Sunday, March 29, 2020

How Women Are Making Wall Street a Better Place

Originally published on www.inc.com on January 22, 2015.

After Lehman Brothers went down, comments circulated on social media that if it had been a partnership of Lehman Sisters maybe greed wouldn't have gotten the better of it.
It isn't healthy to stereotype, and it may or may not be a useful exercise to study how many women have risen in investment banking and whether or not they do things differently from men. Certainly, whatever the investment style, in a competition for profitability one has to achieve results or else lose clients.

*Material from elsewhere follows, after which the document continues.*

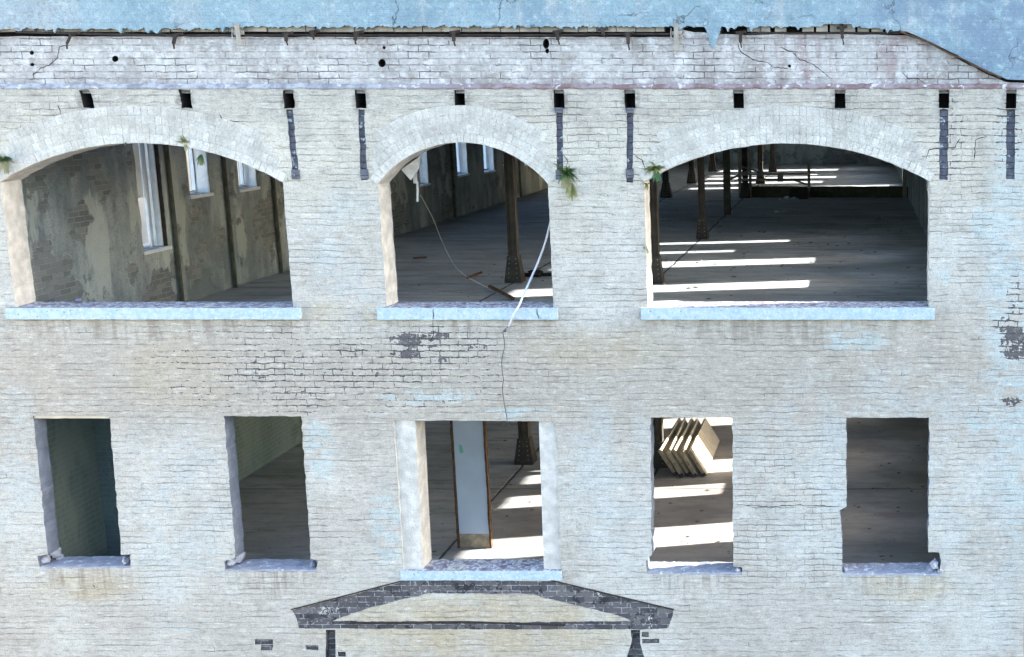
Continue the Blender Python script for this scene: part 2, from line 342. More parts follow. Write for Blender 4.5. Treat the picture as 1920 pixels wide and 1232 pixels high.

But sustainable investing is proving that profits can come with a caring touch, and many women, and men, are excelling at it.
Here's one story of two women and their own quiet revolution.
Lily Engelhardt began a career in investing in 1981 and soon hired another Lily, LiliAnn Stafford. The two lived through the many waves of consolidation in New York investment banking: in 1986 they went to work for Shearson, which became Smith Barney, which became Morgan Stanley. Today they are wealth managers calling themselves "the Lily Group," under the Morgan Stanley umbrella.
Because an early client was the pension fund of a labor union, the Lilies were tasked with some investment screening. The union asked them to avoid investing in companies known for union busting, to refrain from directly or indirectly investing in South Africa during Apartheid, and not to buy bonds funding a nuclear power plant. A few years later, they were adding companies supportive of gay rights to their clients' portfolios. "Our socially responsible investing began with the practice of screening for companies people didn't want to work with," says Engelhardt. It has evolved with the market, and today includes proactive impact investing, and shareholder activism through proxy voting to influence corporate practices.
In 1992 the Lilies began investing in a green fund, in response to client demand, and soon after they helped convert a Morgan Stanley value fund into a socially responsible fund. At this stage, still working with unions, they noticed that a large group of women was behind a garment industry pension fund interested in socially responsible investing. When they held a workshop to educate workers, mostly women, "we were stunned by how little they knew," recounts Stafford. "They didn't know what questions to ask. They needed to be empowered."
This drove the Lilies to reach out to women as clients. "Even today, when a brother and sister come in asking us to manage, the sister will tend to defer to the brother," says Engelhardt.
Indeed, a recent study by the Spectrem Group showed that although the number of wealthy women in the US is growing at a much faster rate than that of men, more wealthy women consider themselves "only fairly knowledgeable with a great deal to learn."
So with women clients the Lilies make an extra effort to educate and empower. The Lily Group web page promises women a holistic, sisterly approach with plenty of personal attention. "Your money is probably just as intimate as your marriage," says Stafford. "It's a very guarded topic. And women have always taken care of women."
The Lilies take calls at night from clients who have waited to tuck in the kids, and offer crayons in the office. They enjoy hearing women outline their dreams and goals and chat about the obstacles in their way.
Over the years, women have been warmed by the Lilies' welcoming approach, and also drawn to their emphasis on sustainable investing. "We've found in general women are more attuned to gun control--they'll say no defense, no gambling, no alcohol in my portfolio," says Engelhardt. "They care about domestic partnerships, they care about women in the workplace, they care about privacy issues, social justice; child labor is huge. Another thing that concerns women is animal testing in the cosmetic industry. And cleaner energy is a big focus, especially now that the Rockefeller Foundation is divesting from fossil fuels."
The Spectrem study confirms women's inclination towards sustainability: 86% of high income women consider the reputation of companies they are investing in, and 46% specifically consider the social responsibility of companies. These numbers are much higher than those for other affluent investors.
The Lilies won't turn away clients not interested in socially responsible investing, but they'll offer them lots of options. And there are many options available today that are socially responsible and profitable at the same time. Indeed, there are studies to show that companies with more female directors outperform companies without women on their boards, and that companies highly ranked for sustainability perform better than general stock indexes.
The Lilies are not alone on Wall Street, or elsewhere in the financial industry, though we don't hear much about these quiet changemakers. There are both a growing number of women in finance, and more investment managers who are socially responsible, women and men alike. Maybe it's time to look to their kind to take the lead.